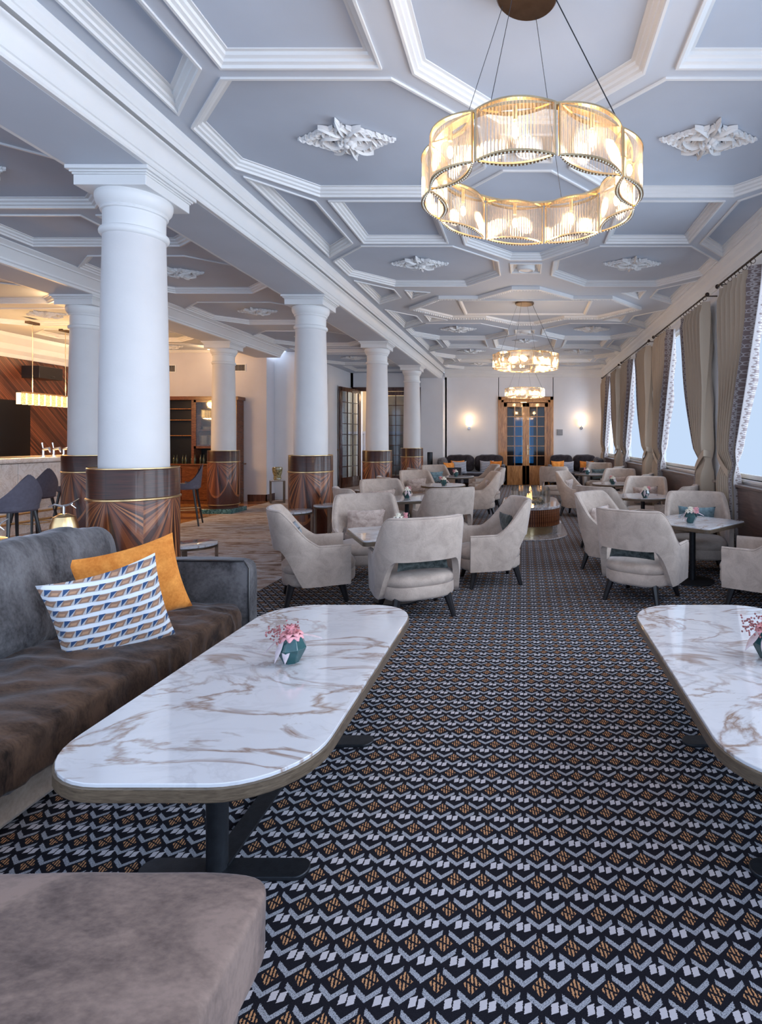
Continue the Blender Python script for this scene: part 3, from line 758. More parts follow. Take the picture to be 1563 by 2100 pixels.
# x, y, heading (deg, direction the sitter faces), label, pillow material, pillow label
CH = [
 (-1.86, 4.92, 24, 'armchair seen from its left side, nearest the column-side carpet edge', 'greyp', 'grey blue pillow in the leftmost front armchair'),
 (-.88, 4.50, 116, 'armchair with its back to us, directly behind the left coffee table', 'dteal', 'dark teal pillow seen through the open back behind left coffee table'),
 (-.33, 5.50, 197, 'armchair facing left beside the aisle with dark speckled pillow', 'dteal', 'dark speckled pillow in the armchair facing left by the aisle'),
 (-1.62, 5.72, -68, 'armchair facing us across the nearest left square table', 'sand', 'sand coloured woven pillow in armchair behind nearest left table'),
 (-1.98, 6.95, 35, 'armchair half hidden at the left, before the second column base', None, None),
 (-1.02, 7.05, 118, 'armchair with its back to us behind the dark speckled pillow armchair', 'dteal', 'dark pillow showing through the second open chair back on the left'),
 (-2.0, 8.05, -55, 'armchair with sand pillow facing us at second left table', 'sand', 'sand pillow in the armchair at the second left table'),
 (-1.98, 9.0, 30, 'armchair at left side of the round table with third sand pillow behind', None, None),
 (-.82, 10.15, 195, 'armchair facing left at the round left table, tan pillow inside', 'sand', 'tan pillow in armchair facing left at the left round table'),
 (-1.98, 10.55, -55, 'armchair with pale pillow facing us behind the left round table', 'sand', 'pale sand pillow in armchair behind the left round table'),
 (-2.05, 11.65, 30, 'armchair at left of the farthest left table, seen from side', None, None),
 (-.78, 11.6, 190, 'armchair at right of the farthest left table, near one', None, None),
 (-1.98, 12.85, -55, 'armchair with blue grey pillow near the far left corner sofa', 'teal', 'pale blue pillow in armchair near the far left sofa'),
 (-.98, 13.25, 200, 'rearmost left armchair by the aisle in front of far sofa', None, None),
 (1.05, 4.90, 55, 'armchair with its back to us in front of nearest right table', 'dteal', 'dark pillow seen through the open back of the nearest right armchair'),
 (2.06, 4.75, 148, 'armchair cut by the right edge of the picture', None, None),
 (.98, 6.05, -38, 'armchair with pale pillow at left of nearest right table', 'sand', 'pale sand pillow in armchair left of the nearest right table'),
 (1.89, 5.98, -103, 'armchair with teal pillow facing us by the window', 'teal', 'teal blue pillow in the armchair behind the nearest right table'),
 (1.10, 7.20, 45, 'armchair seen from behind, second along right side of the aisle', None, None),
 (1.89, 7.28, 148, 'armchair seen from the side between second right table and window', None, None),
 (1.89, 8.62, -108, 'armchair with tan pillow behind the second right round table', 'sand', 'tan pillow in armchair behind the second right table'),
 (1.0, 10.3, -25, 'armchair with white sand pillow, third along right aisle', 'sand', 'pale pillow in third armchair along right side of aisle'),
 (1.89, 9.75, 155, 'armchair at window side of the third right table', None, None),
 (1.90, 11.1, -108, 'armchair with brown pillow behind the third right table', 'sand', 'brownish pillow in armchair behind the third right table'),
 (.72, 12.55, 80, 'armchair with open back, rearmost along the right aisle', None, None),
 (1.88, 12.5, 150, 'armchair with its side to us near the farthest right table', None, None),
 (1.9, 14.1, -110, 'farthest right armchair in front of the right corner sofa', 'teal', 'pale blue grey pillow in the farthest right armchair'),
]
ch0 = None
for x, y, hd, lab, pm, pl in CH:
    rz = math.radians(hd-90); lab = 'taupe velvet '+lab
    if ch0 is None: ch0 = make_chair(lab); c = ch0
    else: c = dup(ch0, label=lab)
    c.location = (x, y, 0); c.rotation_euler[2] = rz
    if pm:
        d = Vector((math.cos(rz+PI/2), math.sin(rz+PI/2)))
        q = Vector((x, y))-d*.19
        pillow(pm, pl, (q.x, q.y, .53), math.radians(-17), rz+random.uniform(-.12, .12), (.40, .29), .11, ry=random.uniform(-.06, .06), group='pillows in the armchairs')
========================
Goal: Transcribe the whole listing, character for character, but not its images.

Task response:
Continue the Blender Python script for this scene: part 3, from line 758. More parts follow. Take the picture to be 1563 by 2100 pixels.
# x, y, heading (deg, direction the sitter faces), label, pillow material, pillow label
CH = [
 (-1.86, 4.92, 24, 'armchair seen from its left side, nearest the column-side carpet edge', 'greyp', 'grey blue pillow in the leftmost front armchair'),
 (-.88, 4.50, 116, 'armchair with its back to us, directly behind the left coffee table', 'dteal', 'dark teal pillow seen through the open back behind left coffee table'),
 (-.33, 5.50, 197, 'armchair facing left beside the aisle with dark speckled pillow', 'dteal', 'dark speckled pillow in the armchair facing left by the aisle'),
 (-1.62, 5.72, -68, 'armchair facing us across the nearest left square table', 'sand', 'sand coloured woven pillow in armchair behind nearest left table'),
 (-1.98, 6.95, 35, 'armchair half hidden at the left, before the second column base', None, None),
 (-1.02, 7.05, 118, 'armchair with its back to us behind the dark speckled pillow armchair', 'dteal', 'dark pillow showing through the second open chair back on the left'),
 (-2.0, 8.05, -55, 'armchair with sand pillow facing us at second left table', 'sand', 'sand pillow in the armchair at the second left table'),
 (-1.98, 9.0, 30, 'armchair at left side of the round table with third sand pillow behind', None, None),
 (-.82, 10.15, 195, 'armchair facing left at the round left table, tan pillow inside', 'sand', 'tan pillow in armchair facing left at the left round table'),
 (-1.98, 10.55, -55, 'armchair with pale pillow facing us behind the left round table', 'sand', 'pale sand pillow in armchair behind the left round table'),
 (-2.05, 11.65, 30, 'armchair at left of the farthest left table, seen from side', None, None),
 (-.78, 11.6, 190, 'armchair at right of the farthest left table, near one', None, None),
 (-1.98, 12.85, -55, 'armchair with blue grey pillow near the far left corner sofa', 'teal', 'pale blue pillow in armchair near the far left sofa'),
 (-.98, 13.25, 200, 'rearmost left armchair by the aisle in front of far sofa', None, None),
 (1.05, 4.90, 55, 'armchair with its back to us in front of nearest right table', 'dteal', 'dark pillow seen through the open back of the nearest right armchair'),
 (2.06, 4.75, 148, 'armchair cut by the right edge of the picture', None, None),
 (.98, 6.05, -38, 'armchair with pale pillow at left of nearest right table', 'sand', 'pale sand pillow in armchair left of the nearest right table'),
 (1.89, 5.98, -103, 'armchair with teal pillow facing us by the window', 'teal', 'teal blue pillow in the armchair behind the nearest right table'),
 (1.10, 7.20, 45, 'armchair seen from behind, second along right side of the aisle', None, None),
 (1.89, 7.28, 148, 'armchair seen from the side between second right table and window', None, None),
 (1.89, 8.62, -108, 'armchair with tan pillow behind the second right round table', 'sand', 'tan pillow in armchair behind the second right table'),
 (1.0, 10.3, -25, 'armchair with white sand pillow, third along right aisle', 'sand', 'pale pillow in third armchair along right side of aisle'),
 (1.89, 9.75, 155, 'armchair at window side of the third right table', None, None),
 (1.90, 11.1, -108, 'armchair with brown pillow behind the third right table', 'sand', 'brownish pillow in armchair behind the third right table'),
 (.72, 12.55, 80, 'armchair with open back, rearmost along the right aisle', None, None),
 (1.88, 12.5, 150, 'armchair with its side to us near the farthest right table', None, None),
 (1.9, 14.1, -110, 'farthest right armchair in front of the right corner sofa', 'teal', 'pale blue grey pillow in the farthest right armchair'),
]
ch0 = None
for x, y, hd, lab, pm, pl in CH:
    rz = math.radians(hd-90); lab = 'taupe velvet '+lab
    if ch0 is None: ch0 = make_chair(lab); c = ch0
    else: c = dup(ch0, label=lab)
    c.location = (x, y, 0); c.rotation_euler[2] = rz
    if pm:
        d = Vector((math.cos(rz+PI/2), math.sin(rz+PI/2)))
        q = Vector((x, y))-d*.19
        pillow(pm, pl, (q.x, q.y, .53), math.radians(-17), rz+random.uniform(-.12, .12), (.40, .29), .11, ry=random.uniform(-.06, .06), group='pillows in the armchairs')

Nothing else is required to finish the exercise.